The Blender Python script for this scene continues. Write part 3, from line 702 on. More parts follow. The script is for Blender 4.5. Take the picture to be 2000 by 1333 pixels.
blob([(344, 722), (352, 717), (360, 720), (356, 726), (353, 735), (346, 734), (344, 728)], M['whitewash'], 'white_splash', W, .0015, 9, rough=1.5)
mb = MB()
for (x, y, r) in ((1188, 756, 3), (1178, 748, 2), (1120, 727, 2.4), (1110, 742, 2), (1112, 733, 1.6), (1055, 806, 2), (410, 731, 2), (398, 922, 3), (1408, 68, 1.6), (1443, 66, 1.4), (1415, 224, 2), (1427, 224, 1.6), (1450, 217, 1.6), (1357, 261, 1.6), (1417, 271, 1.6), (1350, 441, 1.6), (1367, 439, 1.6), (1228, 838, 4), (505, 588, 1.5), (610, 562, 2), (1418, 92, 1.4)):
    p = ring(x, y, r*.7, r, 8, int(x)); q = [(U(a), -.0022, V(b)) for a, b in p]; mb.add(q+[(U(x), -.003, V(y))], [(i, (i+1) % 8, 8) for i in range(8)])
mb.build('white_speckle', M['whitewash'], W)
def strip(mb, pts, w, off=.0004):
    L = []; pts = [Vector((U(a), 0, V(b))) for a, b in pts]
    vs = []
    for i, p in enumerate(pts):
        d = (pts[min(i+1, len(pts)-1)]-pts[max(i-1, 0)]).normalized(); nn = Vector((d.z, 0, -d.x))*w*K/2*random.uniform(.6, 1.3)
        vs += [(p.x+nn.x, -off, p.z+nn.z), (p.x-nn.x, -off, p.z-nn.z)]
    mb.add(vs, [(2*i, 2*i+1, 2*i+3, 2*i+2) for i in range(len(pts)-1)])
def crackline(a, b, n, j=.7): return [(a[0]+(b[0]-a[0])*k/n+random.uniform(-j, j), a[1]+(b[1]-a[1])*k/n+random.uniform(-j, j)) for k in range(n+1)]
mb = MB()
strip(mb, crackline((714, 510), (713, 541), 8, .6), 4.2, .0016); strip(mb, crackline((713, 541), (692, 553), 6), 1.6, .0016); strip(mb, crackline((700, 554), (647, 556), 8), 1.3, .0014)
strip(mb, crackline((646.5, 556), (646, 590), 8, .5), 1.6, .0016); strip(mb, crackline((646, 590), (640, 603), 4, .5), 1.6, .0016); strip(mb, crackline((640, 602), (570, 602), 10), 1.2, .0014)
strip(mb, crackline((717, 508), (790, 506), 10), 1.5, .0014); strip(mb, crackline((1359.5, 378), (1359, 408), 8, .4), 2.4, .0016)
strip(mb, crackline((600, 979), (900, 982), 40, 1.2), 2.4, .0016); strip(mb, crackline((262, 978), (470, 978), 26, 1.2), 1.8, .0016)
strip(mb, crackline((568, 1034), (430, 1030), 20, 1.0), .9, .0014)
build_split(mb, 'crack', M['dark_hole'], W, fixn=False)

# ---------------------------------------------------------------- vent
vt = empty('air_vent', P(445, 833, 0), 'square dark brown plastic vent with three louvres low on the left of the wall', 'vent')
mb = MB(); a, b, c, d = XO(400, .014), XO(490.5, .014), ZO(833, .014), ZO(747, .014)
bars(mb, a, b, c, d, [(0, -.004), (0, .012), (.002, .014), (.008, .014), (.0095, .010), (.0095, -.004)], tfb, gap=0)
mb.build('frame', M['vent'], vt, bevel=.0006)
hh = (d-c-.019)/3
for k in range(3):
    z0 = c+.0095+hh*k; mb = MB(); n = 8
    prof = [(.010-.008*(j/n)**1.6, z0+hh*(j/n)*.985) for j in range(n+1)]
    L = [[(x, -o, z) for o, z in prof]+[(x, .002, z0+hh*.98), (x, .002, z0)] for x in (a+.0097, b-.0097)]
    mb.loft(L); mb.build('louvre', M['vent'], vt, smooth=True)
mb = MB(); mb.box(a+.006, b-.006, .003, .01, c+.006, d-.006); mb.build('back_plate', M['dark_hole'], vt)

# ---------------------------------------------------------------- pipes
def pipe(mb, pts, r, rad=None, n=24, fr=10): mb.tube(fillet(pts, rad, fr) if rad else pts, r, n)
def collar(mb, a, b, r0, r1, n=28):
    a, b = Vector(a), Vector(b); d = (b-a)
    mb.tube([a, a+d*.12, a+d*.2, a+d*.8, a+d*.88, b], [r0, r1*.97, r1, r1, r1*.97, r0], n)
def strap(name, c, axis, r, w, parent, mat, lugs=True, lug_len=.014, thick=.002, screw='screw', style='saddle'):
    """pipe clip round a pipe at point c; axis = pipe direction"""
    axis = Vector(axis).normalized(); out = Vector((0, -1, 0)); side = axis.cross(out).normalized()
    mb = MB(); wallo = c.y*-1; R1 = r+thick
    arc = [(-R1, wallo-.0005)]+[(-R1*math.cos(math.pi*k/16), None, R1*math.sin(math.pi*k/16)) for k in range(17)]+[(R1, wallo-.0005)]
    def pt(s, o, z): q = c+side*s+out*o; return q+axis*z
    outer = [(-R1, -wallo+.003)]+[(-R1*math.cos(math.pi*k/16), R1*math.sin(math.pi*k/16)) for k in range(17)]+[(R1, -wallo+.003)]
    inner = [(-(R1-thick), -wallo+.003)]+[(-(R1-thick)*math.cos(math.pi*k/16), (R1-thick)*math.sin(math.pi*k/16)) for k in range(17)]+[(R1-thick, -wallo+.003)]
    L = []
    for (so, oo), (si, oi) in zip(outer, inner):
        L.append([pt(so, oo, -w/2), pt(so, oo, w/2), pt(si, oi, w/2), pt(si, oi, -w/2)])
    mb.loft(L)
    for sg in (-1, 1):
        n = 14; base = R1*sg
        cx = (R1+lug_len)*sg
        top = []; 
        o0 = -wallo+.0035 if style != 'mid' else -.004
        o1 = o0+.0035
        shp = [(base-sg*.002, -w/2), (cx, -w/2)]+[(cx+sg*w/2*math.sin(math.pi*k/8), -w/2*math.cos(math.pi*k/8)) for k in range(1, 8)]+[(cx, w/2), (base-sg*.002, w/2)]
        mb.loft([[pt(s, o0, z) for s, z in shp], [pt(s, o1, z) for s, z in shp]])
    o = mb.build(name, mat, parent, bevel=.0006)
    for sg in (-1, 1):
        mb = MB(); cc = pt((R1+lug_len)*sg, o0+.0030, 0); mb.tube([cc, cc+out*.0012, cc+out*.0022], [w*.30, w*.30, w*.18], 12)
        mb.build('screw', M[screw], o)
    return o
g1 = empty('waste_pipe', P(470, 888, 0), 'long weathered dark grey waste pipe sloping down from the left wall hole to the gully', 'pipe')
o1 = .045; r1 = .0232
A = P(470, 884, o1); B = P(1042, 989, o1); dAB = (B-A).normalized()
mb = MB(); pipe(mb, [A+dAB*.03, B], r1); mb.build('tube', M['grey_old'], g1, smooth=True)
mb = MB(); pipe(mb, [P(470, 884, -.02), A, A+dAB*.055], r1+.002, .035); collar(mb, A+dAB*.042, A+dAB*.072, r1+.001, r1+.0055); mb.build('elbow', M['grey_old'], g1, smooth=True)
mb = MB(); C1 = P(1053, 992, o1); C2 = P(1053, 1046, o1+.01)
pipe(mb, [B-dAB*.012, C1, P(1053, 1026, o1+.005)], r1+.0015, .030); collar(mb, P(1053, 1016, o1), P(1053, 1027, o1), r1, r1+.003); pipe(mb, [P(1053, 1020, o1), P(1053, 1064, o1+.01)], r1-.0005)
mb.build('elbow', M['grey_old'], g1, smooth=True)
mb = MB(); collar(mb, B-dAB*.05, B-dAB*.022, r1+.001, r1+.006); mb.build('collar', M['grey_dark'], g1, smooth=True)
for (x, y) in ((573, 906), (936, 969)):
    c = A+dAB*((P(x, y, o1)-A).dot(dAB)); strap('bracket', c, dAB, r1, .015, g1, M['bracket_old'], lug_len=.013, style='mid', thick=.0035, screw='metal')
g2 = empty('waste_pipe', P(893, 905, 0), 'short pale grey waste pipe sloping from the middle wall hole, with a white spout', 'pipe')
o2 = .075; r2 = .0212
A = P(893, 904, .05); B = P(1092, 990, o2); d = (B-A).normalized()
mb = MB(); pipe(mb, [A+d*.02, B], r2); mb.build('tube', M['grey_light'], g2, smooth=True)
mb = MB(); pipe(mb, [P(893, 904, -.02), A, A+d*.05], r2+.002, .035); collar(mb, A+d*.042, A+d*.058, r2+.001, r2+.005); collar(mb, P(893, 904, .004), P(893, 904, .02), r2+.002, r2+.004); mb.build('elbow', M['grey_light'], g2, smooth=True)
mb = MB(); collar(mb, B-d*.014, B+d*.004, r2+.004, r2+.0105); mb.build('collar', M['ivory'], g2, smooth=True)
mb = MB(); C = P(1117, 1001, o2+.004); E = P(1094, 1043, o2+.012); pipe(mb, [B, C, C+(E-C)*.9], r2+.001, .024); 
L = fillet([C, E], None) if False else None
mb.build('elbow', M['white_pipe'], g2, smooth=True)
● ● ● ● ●
→ **Given task**:
Return the lines above precisely as they appear, beginning at the first line and ending at the line with "build_split(mb, 'crack', M['dark_hole'], W, fixn=False)", and nothing after it.

→ **Answer to the exercise**:
The Blender Python script for this scene continues. Write part 3, from line 702 on. More parts follow. The script is for Blender 4.5. Take the picture to be 2000 by 1333 pixels.
blob([(344, 722), (352, 717), (360, 720), (356, 726), (353, 735), (346, 734), (344, 728)], M['whitewash'], 'white_splash', W, .0015, 9, rough=1.5)
mb = MB()
for (x, y, r) in ((1188, 756, 3), (1178, 748, 2), (1120, 727, 2.4), (1110, 742, 2), (1112, 733, 1.6), (1055, 806, 2), (410, 731, 2), (398, 922, 3), (1408, 68, 1.6), (1443, 66, 1.4), (1415, 224, 2), (1427, 224, 1.6), (1450, 217, 1.6), (1357, 261, 1.6), (1417, 271, 1.6), (1350, 441, 1.6), (1367, 439, 1.6), (1228, 838, 4), (505, 588, 1.5), (610, 562, 2), (1418, 92, 1.4)):
    p = ring(x, y, r*.7, r, 8, int(x)); q = [(U(a), -.0022, V(b)) for a, b in p]; mb.add(q+[(U(x), -.003, V(y))], [(i, (i+1) % 8, 8) for i in range(8)])
mb.build('white_speckle', M['whitewash'], W)
def strip(mb, pts, w, off=.0004):
    L = []; pts = [Vector((U(a), 0, V(b))) for a, b in pts]
    vs = []
    for i, p in enumerate(pts):
        d = (pts[min(i+1, len(pts)-1)]-pts[max(i-1, 0)]).normalized(); nn = Vector((d.z, 0, -d.x))*w*K/2*random.uniform(.6, 1.3)
        vs += [(p.x+nn.x, -off, p.z+nn.z), (p.x-nn.x, -off, p.z-nn.z)]
    mb.add(vs, [(2*i, 2*i+1, 2*i+3, 2*i+2) for i in range(len(pts)-1)])
def crackline(a, b, n, j=.7): return [(a[0]+(b[0]-a[0])*k/n+random.uniform(-j, j), a[1]+(b[1]-a[1])*k/n+random.uniform(-j, j)) for k in range(n+1)]
mb = MB()
strip(mb, crackline((714, 510), (713, 541), 8, .6), 4.2, .0016); strip(mb, crackline((713, 541), (692, 553), 6), 1.6, .0016); strip(mb, crackline((700, 554), (647, 556), 8), 1.3, .0014)
strip(mb, crackline((646.5, 556), (646, 590), 8, .5), 1.6, .0016); strip(mb, crackline((646, 590), (640, 603), 4, .5), 1.6, .0016); strip(mb, crackline((640, 602), (570, 602), 10), 1.2, .0014)
strip(mb, crackline((717, 508), (790, 506), 10), 1.5, .0014); strip(mb, crackline((1359.5, 378), (1359, 408), 8, .4), 2.4, .0016)
strip(mb, crackline((600, 979), (900, 982), 40, 1.2), 2.4, .0016); strip(mb, crackline((262, 978), (470, 978), 26, 1.2), 1.8, .0016)
strip(mb, crackline((568, 1034), (430, 1030), 20, 1.0), .9, .0014)
build_split(mb, 'crack', M['dark_hole'], W, fixn=False)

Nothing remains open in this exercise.